2.02.2009

kadın

safveti ziya

hissiz kadınlar bana mevcut değillermiş gibi gelir. bir kadının en büyük meziyeti hassaslık, ince kalpliliktir. doğrusu hissiz kadınları nefrete değer bulurum.

bazı kadınlar görüldüğü dakikadan itibaren sevilirler; çünkü bazı kadınlar bazı erkekler tarafından çıldırırca sevilmek için yaratılmışlardır. sanki o kadınların sevgisi o biçarelerin kalbinde uyanan ilk sevda hissiyle beraber doğmuştur. birlikte vücuda gelmiştir.

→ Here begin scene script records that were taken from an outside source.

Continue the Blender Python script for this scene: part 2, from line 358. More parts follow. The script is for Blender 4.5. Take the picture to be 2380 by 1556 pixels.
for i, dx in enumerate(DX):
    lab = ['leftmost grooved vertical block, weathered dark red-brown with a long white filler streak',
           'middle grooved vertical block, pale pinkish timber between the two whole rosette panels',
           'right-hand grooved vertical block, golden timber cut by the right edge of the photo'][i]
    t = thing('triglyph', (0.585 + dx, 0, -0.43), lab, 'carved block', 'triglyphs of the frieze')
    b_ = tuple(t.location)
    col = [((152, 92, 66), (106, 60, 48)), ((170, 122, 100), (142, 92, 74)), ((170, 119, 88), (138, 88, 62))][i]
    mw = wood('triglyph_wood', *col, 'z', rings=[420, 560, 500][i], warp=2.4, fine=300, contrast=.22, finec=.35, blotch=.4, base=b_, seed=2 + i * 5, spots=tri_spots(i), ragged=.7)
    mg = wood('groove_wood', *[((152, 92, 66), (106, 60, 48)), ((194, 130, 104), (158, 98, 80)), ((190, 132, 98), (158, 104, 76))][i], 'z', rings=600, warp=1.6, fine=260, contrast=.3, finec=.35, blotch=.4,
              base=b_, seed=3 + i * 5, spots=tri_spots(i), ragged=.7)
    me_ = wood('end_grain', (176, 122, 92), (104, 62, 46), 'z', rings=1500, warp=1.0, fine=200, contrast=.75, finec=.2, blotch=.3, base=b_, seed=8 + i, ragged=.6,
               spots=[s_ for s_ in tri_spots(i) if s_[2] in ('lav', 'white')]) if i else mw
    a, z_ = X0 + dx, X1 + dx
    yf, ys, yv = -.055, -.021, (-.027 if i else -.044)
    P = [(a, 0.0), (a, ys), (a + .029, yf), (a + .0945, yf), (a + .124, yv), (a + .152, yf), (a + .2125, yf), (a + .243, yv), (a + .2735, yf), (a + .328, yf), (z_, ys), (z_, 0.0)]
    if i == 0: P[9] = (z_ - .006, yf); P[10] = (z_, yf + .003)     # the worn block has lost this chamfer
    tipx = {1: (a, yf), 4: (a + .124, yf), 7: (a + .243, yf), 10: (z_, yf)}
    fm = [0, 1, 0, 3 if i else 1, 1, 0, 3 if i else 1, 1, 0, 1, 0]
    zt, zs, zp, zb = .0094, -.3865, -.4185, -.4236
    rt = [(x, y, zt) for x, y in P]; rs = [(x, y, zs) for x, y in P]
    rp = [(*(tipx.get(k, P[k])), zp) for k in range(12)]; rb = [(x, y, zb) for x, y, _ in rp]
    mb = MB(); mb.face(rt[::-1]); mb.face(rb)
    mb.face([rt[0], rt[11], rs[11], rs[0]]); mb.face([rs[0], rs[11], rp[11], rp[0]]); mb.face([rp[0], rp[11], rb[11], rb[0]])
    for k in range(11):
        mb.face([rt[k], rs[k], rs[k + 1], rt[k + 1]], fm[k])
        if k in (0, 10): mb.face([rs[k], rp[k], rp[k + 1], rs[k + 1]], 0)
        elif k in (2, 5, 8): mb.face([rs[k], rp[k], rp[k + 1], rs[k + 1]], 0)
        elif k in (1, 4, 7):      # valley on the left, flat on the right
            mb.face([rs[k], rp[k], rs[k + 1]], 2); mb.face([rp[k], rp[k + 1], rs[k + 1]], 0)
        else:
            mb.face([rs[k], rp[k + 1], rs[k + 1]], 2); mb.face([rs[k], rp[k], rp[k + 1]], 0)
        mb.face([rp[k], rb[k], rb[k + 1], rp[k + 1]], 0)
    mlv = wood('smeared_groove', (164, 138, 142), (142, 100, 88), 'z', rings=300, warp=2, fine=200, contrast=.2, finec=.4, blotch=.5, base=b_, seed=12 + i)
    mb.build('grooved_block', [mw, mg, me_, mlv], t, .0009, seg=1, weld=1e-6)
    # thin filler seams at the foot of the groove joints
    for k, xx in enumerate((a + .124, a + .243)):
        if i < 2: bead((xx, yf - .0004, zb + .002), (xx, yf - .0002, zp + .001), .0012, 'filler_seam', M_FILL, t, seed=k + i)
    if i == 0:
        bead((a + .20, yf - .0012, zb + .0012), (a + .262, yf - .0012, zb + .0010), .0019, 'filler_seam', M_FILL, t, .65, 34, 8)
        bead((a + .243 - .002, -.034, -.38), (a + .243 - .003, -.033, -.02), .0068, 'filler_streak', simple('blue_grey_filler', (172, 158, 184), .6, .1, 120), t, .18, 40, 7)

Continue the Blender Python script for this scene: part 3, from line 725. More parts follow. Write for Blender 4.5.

genç kızların yerleşmiş hiçbir tabiatları yoktur. onlar için her gün, her saat yeni bir şey hazırlar. bugün neşeli, yarın mahzundurlar. şimdi hayattan bezgin görünürlerken biraz sonra hayata dört elle sarılırlar. her defasında da "ne yapalım, tabiatımız böyle!" diyerek kendilerini anlatmak isterler. sözün kısası, genç kızlar saygıya ve sevgiye değer oldukları kadar sakınılacak, çekinilecek varlıklardır. başkalarına karışmam; fakat ben onlardan pek korkarım.

bazen, aynı tuvaleti giymiş iki kadından birinde fevkalade bulduğumuz şeyler diğerinde dikkatimizi çekmez. bunun sebeplerini teferruatta aramak lazımdır.

namuslu kadınlarla aşüfteler arasında sürekli bir çekişme, karşılıklı bir nefret vardır ki son bulması imkansızdır ve bu iki sınıf kadınları sonsuza kadar birbirlerine gizli bir gıptayla bakan birer hasım eder bırakır. tesadüf bu kadınları ne vakit birbirlerinin karşısına getirecek olsa bu rekabetin birincilerde tenezzül etmiyormuş gibi bir tecessüs halinde, ikincilerdeyse aşüfte tavırlar, mütecaviz bakışlar biçiminde ortaya çıktığı görülür.